International Monetary Fund Managing Director Christine Lagarde and Managing Director of the Women’s Forum for the Economy and Society Chiara Corazza arrive for the Women’s Forum Americas, at Claustro de Sor Juana University in Mexico City, Mexico, May 30, 2019. REUTERS/Carlos Jasso

Meanwhile the International Monetary Fund does not see the threat of a global recession brought on by a widening U.S.-China trade war and potential U.S. tariffs on Mexican goods and autos, IMF Managing Director Christine Lagarde said on Wednesday.

Lagarde told Reuters in an interview, however, that such escalating tariff threats were sapping business and market confidence, and could slow growth that is currently expected to improve next year.

“We don’t see a recession,” Lagarde said when asked whether U.S. President Donald Trump‘s threatened tariff actions could turn global growth negative. “Decelerating growth, but growth nonetheless — 3.3 percent at the end of this year, and certainly a strong U.S. economy. We do not see at the moment, in our baseline, a recession.”

Earlier on Wednesday, the IMF said current and threatened U.S.-China tariffs could cut 2020 global gross domestic product by 0.5%, or about $455 billion — a loss larger than G20 member South Africa’s annual economic output.

The estimate includes a recent U.S. tariff increase to 25% on a $200 billion list of Chinese imports as well as Trump‘s threat to tax another $300 billion worth of consumer imports, representing nearly all trade between the world’s two largest economies.

MEXICO TARIFFS

The IMF’s estimate does not include Trump‘s threatened 5% tariffs on goods from Mexico starting on Monday over immigration issues and ratcheting up monthly. Mexico has overtaken China this year as the largest U.S. trading partner.

Lagarde called such actions “self-inflicted wounds” that must be avoided, a message she will take to a G20 finance ministers and central bank governors meeting in Fukuoka, Japan this weekend.

“One more tariff here, one more threat there, one more negotiation that has not yet started, add to a global uncertainty which is not conducive to additional growth,” she told Reuters.

In a briefing note for G20 finance leaders, the IMF said that U.S. tariffs and Chinese retaliatory measures currently in place could cut 2020 output 0.3 percent, with more than half of that impact coming from negative effects on business confidence and financial market sentiment.

The IMF also on Wednesday cut its China growth forecasts for 2019 and 2020 due to the growing trade tensions.
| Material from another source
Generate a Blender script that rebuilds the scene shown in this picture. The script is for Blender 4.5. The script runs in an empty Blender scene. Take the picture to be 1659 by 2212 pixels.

The Fund is due to release preliminary findings of its annual assessment of the U.S. economy on Thursday.

The IMF is predicting 3.6 percent global growth for 2020, but said this outlook is vulnerable to trade tensions, uncertainty over Britain’s exit from the European Union, and uncertain recoveries in some stressed economies such as Argentina and Turkey.

FIGHTING WITH FACTS

Asked whether the IMF needed to take a tougher stance against U.S. tariff actions, Lagarde said the Fund had to keep presenting facts and economic research to tell leaders: “If you go in that direction, these are the consequences. It’s for political leaders and for policymakers to decide what is in their interest.”
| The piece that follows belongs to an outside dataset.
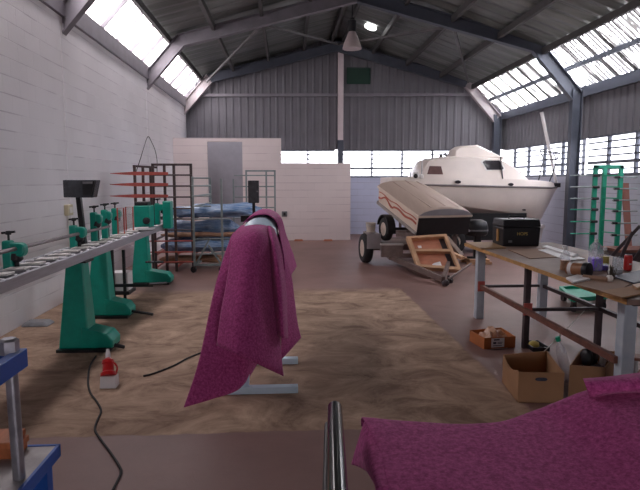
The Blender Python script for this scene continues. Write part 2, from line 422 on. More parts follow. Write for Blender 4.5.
# ------------------------------------------------------------------ the building
XL, XR, YB, YF = -3.05, 6.6, 16.95, -3.2
FR = [16.7, 12.1, 7.4, 2.8, -1.6]
SK = -.085
def sk(x): return SK * (x - 6.28)      # the cross walls and frames stand slightly askew
SKV = Vector((1, SK, 0)).normalized()
APX = 1.55
inner = [(-3.05, 3.64), (-2.2, 4.58), (APX, 5.47), (5.32, 4.42), (6.2, 3.40)]
outer = [(-3.12, 4.2), (-2.58, 4.79), (APX, 5.93), (5.65, 4.50), (6.62, 3.70)]

struct(MB().box(XL - .2, XR + .2, YF - .2, YB + 1.4, -.2, 0), 'floor', M['floor'], 'worn brown concrete floor with a paler rough slab in the middle')
struct(MB().box(-60, 60, -60, 70, -.45, -.3), 'ground', mat('outside_ground', (.3, .28, .25), .9), 'ground outside the workshop')
w = MB().box(XL - .2, XL, YF, YB + 1.2, 0, 3.9)
struct(w, 'wall_left', M['blockL'], 'tall white painted block wall on the left')
for k, y in enumerate((8.2, 12.9)):       # flush piers below the frames
    struct(MB().box(XL - .01, XL + .012, y - .11, y + .11, 0, 3.8), 'trim_%d' % (40 + k), M['blockL'], 'painted pier in the left block wall')

def corrugated(mb, p0, du, L, dn, h0, h1, pitch=.225, dep=.03):
    """ribbed sheet: p0 base point, du unit along, dn normal, from height h0 to h1"""
    p0 = Vector(p0); du = Vector(du); dn = Vector(dn); pts = []; x = 0
    prof = [(0, 0), (.62, 0), (.72, 1), (.9, 1)]
    while x < L:
        for a, b in prof:
            xx = x + a * pitch
            if xx <= L: pts.append((xx, b * dep))
        x += pitch
    pts.append((L, 0))
    if callable(h1): up = [h1(px) for px, _ in pts]
    else: up = [h1] * len(pts)
    vs = [p0 + du * a + dn * b + Vector((0, 0, h0)) for a, b in pts] + [p0 + du * a + dn * b + Vector((0, 0, t)) for (a, b), t in zip(pts, up)]
    n = len(pts)
    mb.add(vs, [(i, i + 1, n + i + 1, n + i) for i in range(n - 1)])
    return mb

WT, WB = 2.60, 1.76       # window head and sill
def gable(x):
    x = x + XL - .1
    for (a, za), (b, zb) in zip(outer, outer[1:]):
        if a <= x <= b: return za + (zb - za) * (x - a) / (b - a)
    return outer[0][1] if x < 0 else outer[-1][1]
mb = corrugated(MB(), (XL - .1, YB + sk(XL - .1), 0), (1, SK, 0), XR - XL + .2, (0, -1, 0), WT, lambda x: gable(x) + .06)
struct(mb, 'wall_rear', M['clad'], 'grey ribbed sheet cladding of the far gable', solid=.01)
struct(MB().bar((XL - .2, YB + .1 + sk(XL - .2), WB / 2), (XR + .2, YB + .1 + sk(XR + .2), WB / 2), .2, WB), 'wall_rear_lower', M['lav'], 'lavender block wall below the far windows')
mb = corrugated(MB(), (XR, YF, 0), (0, 1, 0), YB - YF, (-1, 0, 0), WT - .02, 3.74)
struct(mb, 'wall_right', M['clad'], 'grey ribbed cladding above the right windows', solid=.01)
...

Lagarde said she would discuss the IMF review of its quotas and other financial resources with G20 policymakers in Fukuoka this weekend.

While the United States is opposed to increasing the Fund’s quotas, or voting shares, Lagarde said she has had good dialogues with U.S. Treasury Secretary Steven Mnuchin about the need to maintain the IMF’s total lending war chest of about $1 trillion.
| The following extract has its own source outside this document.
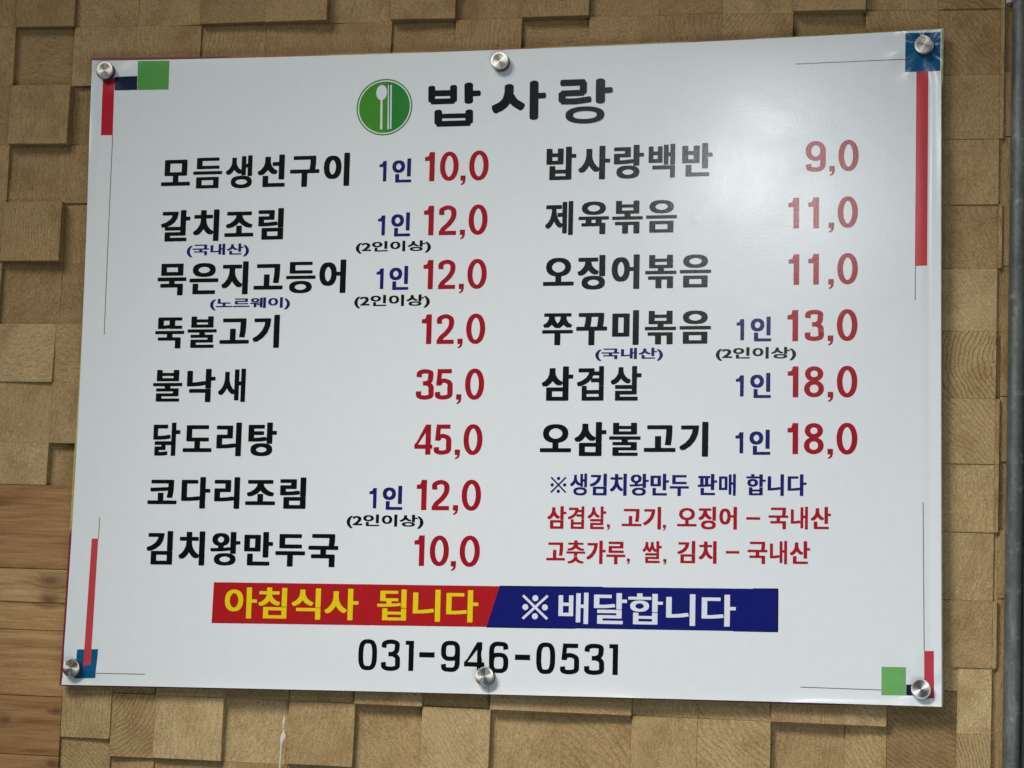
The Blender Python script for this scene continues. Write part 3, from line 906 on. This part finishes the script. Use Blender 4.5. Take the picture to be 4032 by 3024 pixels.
    def comma(self, u, v, w):
        """square head at the baseline v with a hooked tail"""
        self.poly([(u, v + w), (u + w, v + w), (u + w, v + .1 * w), (u + .84 * w, v - .45 * w), (u + .5 * w, v - .72 * w), (u + .12 * w, v - .85 * w), (u + .08 * w, v - .58 * w), (u + .38 * w, v - .42 * w), (u + .52 * w, v), (u, v)])

    def build(self, name, mat, lvl=.25, parent=sign):
        mb = MB(); mb.add(lift(self.pts, lvl), self.fs)
        return mb.build(name, mat, parent)


# restaurant name in heavy rounded lettering
ink = Ink()
K = 1.07 * .6103 / 2.745
for w, pts in TITLE:
    ink.stroke(smooth_path(pts), w * K, cap=.55)
ce, rx, ry, ix, iy = MARK['title_ring']
rxo, ryo, rxi, ryi = rx[0] - ce[0], ry[1] - ce[1], ix[0] - ce[0], iy[1] - ce[1]
ink.stroke(oval(ce[0], ce[1], (rxo + rxi) / 2, (ryo + ryi) / 2, 2.3), (rxo - rxi, ryo - ryi), True)
ink.build('title_lettering', M_TITLE)

# round green emblem: spoon and chopsticks
ce = MARK['emblem'][0]; er = 40.8
ink = Ink()
t = np.linspace(0, 2 * np.pi, 96, endpoint=False)
split = -160.6 - ce[0]
right = [(ce[0] + r_ * math.cos(q), ce[1] + r_ * math.sin(q)) for r_ in (er * .905,) for q in np.linspace(-math.acos(split / (er * .905)), math.acos(split / (er * .905)), 50)]
left = [(ce[0] + er * .905 * math.cos(q), ce[1] + er * .905 * math.sin(q)) for q in np.linspace(math.acos(split / (er * .905)), 2 * math.pi - math.acos(split / (er * .905)), 50)]
ink.poly(left)
ink.stroke(oval(ce[0], ce[1], er * .975, er * .975, 2, 96), er * .045, True)
em = ink.build('emblem', M_LOGO)
ink = Ink(); ink.poly(right); ink.build('emblem_half', M_LOGO2, parent=em)
ink = Ink()
sh_ = MARK['spoon_head']
ink.poly(oval(sh_[0][0], sh_[0][1] + .2, 7.8, 10.9, 2, 40)); ink.poly(MARK['spoon_handle'])
ink.build('spoon_mark', M_WTXT, .4, em)
for k in ('stick1', 'stick2'):
    ink = Ink(); ink.poly(MARK[k]); ink.build('chopstick_mark', M_WTXT, .4, em)

# banner in two colours
rb = patch('red_banner', MARK['ban_red'], M_BRED, .15, step=20)
bb = patch('blue_banner', MARK['ban_blue'], M_BBLUE, .15, step=20)
ink = Ink()
q = [np.array(p) for p in MARK['ban_blue']]
for a, b in ((0, 1), (1, 2), (2, 3)): ink.stroke([q[a], q[b]], 1.3)
ink.build('banner_outline', M_BLACK, .22, bb)

# prices, portion counts and the telephone number
LAY = {'1': (-1.50, .335), '0': (-.985, .63), '2': (-.985, .575), '3': (-.99, .585), '8': (-1.02, .62), '5': (-.98, .575), '9': (-1.025, .63)}
for text, (u0, v0, u1, v1) in PRICES:
    ink = Ink(); H = v1 - v0
    sv, sh = .174 * H, .137 * H
    ink.glyph('0', u0, v0, u1 - u0, H, sv, sh)
    ink.comma(u0 - .282 * H, v0 + .005 * H, .172 * H)
    d = text[:-2]
    one_units = d[-1] == '1'
    off, w = (-.915, .335) if one_units else LAY[d[-1]]
    ink.glyph(d[-1], u0 + off * H, v0 + .01 * H, w * H, H * .98, sv, sh)
    if len(d) == 2:
        off, w = {'1': (-1.535 if d[1] in '183' else -1.50, .335), '3': (-1.606, .58), '4': (-1.635, .60)}[d[0]]
        ink.glyph(d[0], u0 + off * H, v0 + .01 * H, w * H, H * .98, sv, sh)
    ink.build('price_lettering', M_RED)

ink = Ink()
for ch, (u0, v0, u1, v1) in PHONE:
    if ch == '1':
        ink.stroke([(u1 - 3.5, v0), (u1 - 3.5, v1)], 7.0); ink.poly([(u0, v1 - 5.4), (u0, v1), (u1 - 4, v1), (u1 - 4, v1 - 5.4)])
    else:
        ink.glyph(ch, u0, v0, u1 - u0, v1 - v0, 6.9, 5.8, p=3.0)
ink.build('phone_lettering', M_BLACK)


# ---- lettering set in type
def text_arrays(s, spacing=1.0):
    c = bpy.data.curves.new('type', 'FONT'); c.body = s; c.resolution_u = 4; c.fill_mode = 'FRONT'; c.space_character = spacing
    o = bpy.data.objects.new('type', c); COL.objects.link(o)
    bpy.context.view_layer.update()
    me = bpy.data.meshes.new_from_object(o.evaluated_get(bpy.context.evaluated_depsgraph_get()))
    v = np.zeros(len(me.vertices) * 3); me.vertices.foreach_get('co', v)
    f = [tuple(p.vertices) for p in me.polygons]
    up = sum(p.normal.z for p in me.polygons) >= 0
    bpy.data.objects.remove(o); bpy.data.curves.remove(c); bpy.data.meshes.remove(me)
    if not up: f = [q[::-1] for q in f]
    return v.reshape(-1, 3)[:, :2], f


DENSE_ACROSS = '제백새배매생내웨쌀닭겹살'      # syllables with many uprights: thinner uprights
DENSE_DOWN = '볶육쭈뚝불듬등춧춤룸음뱝됩합왕'   # syllables with many level strokes
ADV = None


def set_type(name, s, bx, mat, wx, wy, lvl=.25, parent=sign, spacing=1.0):
    """type fitted into the box bx; wx, wy thicken the uprights and the level strokes (mm)"""
    global ADV
    if ADV is None:
        one, two = text_arrays('이')[0], text_arrays('이이')[0]
        ADV = float(np.ptp(two[:, 0]) - np.ptp(one[:, 0]))
    parts = [(s, *text_arrays(s, spacing))] if any(ord(c) < 256 for c in s) else []
    if not parts:
        for i, c in enumerate(s):
            v, f = text_arrays(c)
            parts.append((c, v + np.array([i * ADV * spacing, 0]), f))
    allv = np.concatenate([v for _, v, _ in parts])
    lo, hi = allv.min(0), allv.max(0)
    u0, v0, u1, v1 = bx
    sc = np.array([(u1 - u0 - wx) / (hi[0] - lo[0]), (v1 - v0 - wy) / (hi[1] - lo[1])])
    mb = MB()
    for c, v, f in parts:
        fx = .66 if c in DENSE_ACROSS else 1.0
        fy = .62 if c in DENSE_DOWN else 1.0
        q = (v - lo) * sc + np.array([u0 + wx / 2, v0 + wy / 2])
        for k, (du, dv) in enumerate(((0, 0), (-.93, -.93), (.93, -.93), (-.93, .93), (.93, .93), (-1, 0), (1, 0), (0, -1), (0, 1))):
            pts = np.concatenate([q + np.array([du * wx * fx / 2, dv * wy * fy / 2]), np.full((len(q), 1), k * .008)], 1)
            mb.add(lift(pts, lvl), f)
    return mb.build(name, mat, parent)


STYLE = {'item': ('item_lettering', M_BLACK, 4.5, 2.1, 1.10), 'origin': ('origin_lettering', M_NAVY, 1.9, .6, 1.0), 'minimum': ('minimum_lettering', M_BLACK, 1.9, .6, 1.0),
         'serving': ('serving_lettering', M_NAVY, 2.7, 1.5, 1.0), 'notice_blue': ('notice_lettering', M_NAVY, 2.3, 1.0, 1.04), 'notice_red': ('notice_lettering', M_NOTE, 2.3, 1.0, 1.04),
         'yellow': ('banner_lettering', M_YEL, 3.0, 1.4, 1.0), 'white': ('banner_lettering', M_WTXT, 3.0, 1.4, 1.0)}
k1 = 0
for kind, s, bx in TEXTS:
    name, mat, wx, wy, spc = STYLE[kind]
    par = rb if kind == 'yellow' else bb if kind == 'white' else sign
    o = set_type(name, s, bx, mat, wx, wy, .35 if par is not sign else .25, par, spc)
    if kind == 'serving':
        ink = Ink(); u0, v0, u1, v1 = ONES[k1]; k1 += 1
        ink.glyph('1', u0, v0, u1 - u0, v1 - v0, 5.0, 4.0)
        n_ = ink.build('serving_figure', M_NAVY, .25, o)


def reference_mark(name, bx, mat, w, dot, lvl, parent):
    (u0, v1), (u1, v0) = bx
    ink = Ink()
    ink.stroke([(u0 + .6, v0 + .6), (u1 - .6, v1 - .6)], w); ink.stroke([(u0 + .6, v1 - .6), (u1 - .6, v0 + .6)], w)
    cu, cv = (u0 + u1) / 2, (v0 + v1) / 2
    for a, b in ((0, 1), (0, -1), (1, 0), (-1, 0)):
        ink.poly(oval(cu + a * ((u1 - u0) / 2 - dot), cv + b * ((v1 - v0) / 2 - dot), dot, dot, 2, 24))
    return ink.build(name, mat, lvl, parent)


reference_mark('reference_mark', MARK['ref_a'], M_NAVY, 2.2, 2.3, .25, sign)
reference_mark('reference_mark', MARK['ref_b'], M_WTXT, 3.4, 4.1, .35, bb)
for k in ('dash1', 'dash2'):
    (a, b), (c, d) = MARK[k]
    ink = Ink(); m_ = (b + d) / 2; ink.poly([(a, m_ - 1.7), (c, m_ - 1.7), (c, m_ + 1.7), (a, m_ + 1.7)]); ink.build('notice_dash', M_NOTE)
for (u, v), base in zip(MARK['commas'], (-222.4, -222.4, -268.0, -268.0)):
    ink = Ink(); ink.comma(u + 1.2, base, 4.2); ink.build('notice_comma', M_NOTE)

# ------------------------------------------------------------------ steel caps that hold the sign
R_ = 12.7
prof = [(0, 9.5), (R_ * .25, 9.5), (R_ * .5, 9.5), (R_ * .75, 9.5), (R_ - .4, 9.5), (R_ - .1, 9.4), (R_, 9.1), (R_, -1.5)]
mb = MB(); seg = 72
vs, fs = [], []
for r, h in prof[1:]:
    for k in range(seg):
        a = 2 * math.pi * k / seg
        vs.append((r * math.cos(a), -h, r * math.sin(a)))
vs.append((0, -9.5, 0)); c0 = len(vs) - 1
for k in range(seg): fs.append((c0, k, (k + 1) % seg))
for i in range(len(prof) - 2):
    for k in range(seg):
        a, b = i * seg + k, i * seg + (k + 1) % seg
        fs.append((a, a + seg, b + seg, b))
mb.add(vs, fs)
cap0 = mb.build('steel_cap', M_STEEL, smooth=True)
cap0.data.set_sharp_from_angle(angle=math.radians(35))
cap0.data.materials.append(M_CAP_SHADE)
for p_ in cap0.data.polygons:
    if abs(p_.normal.y) < .2: p_.material_index = 1  # sides get the darkened steel, shade put into its colour
CL = ['round steel cap above the red bar beside the navy block, holding the sign corner',
      'round steel cap above the restaurant name, at the middle of the upper edge',
      'round steel cap on the large teal square of the sign',
      'round steel cap at the corner overlapping the small teal square under a coral bar',
      'round steel cap touching the foot of the telephone number',
      'round steel cap between the short navy block and crimson bar, near a green square']
TILT = [(.030, .02), (.012, -.02), (-.03, .015), (.02, -.025), (-.015, .0), (.0, .02)]
for i, (cu, cv) in enumerate(CAPS):
    o = cap0 if i == 0 else cap0.copy()
    if i: COL.objects.link(o)
    ca, sa = math.cos(ANG), math.sin(ANG)
    o.location = ((cu * ca - cv * sa) * MM, 0, (cu * sa + cv * ca) * MM)
    o.rotation_euler = (TILT[i][0], random.uniform(0, 6.28), TILT[i][1])
    tag(o, CL[i], 'steel cap', 'steel caps fixing the menu sign')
“Having gone through the crisis 10 years ago and knowing the power of the fire powder that you can commit, I think it’s critically important to give a signal that the capacity to commit $1 trillion today if there is a multiple-country crisis should actually be preserved,” Lagarde said, adding she was confident that the IMF will find ways to maintain its crisis lending fund by an October deadline.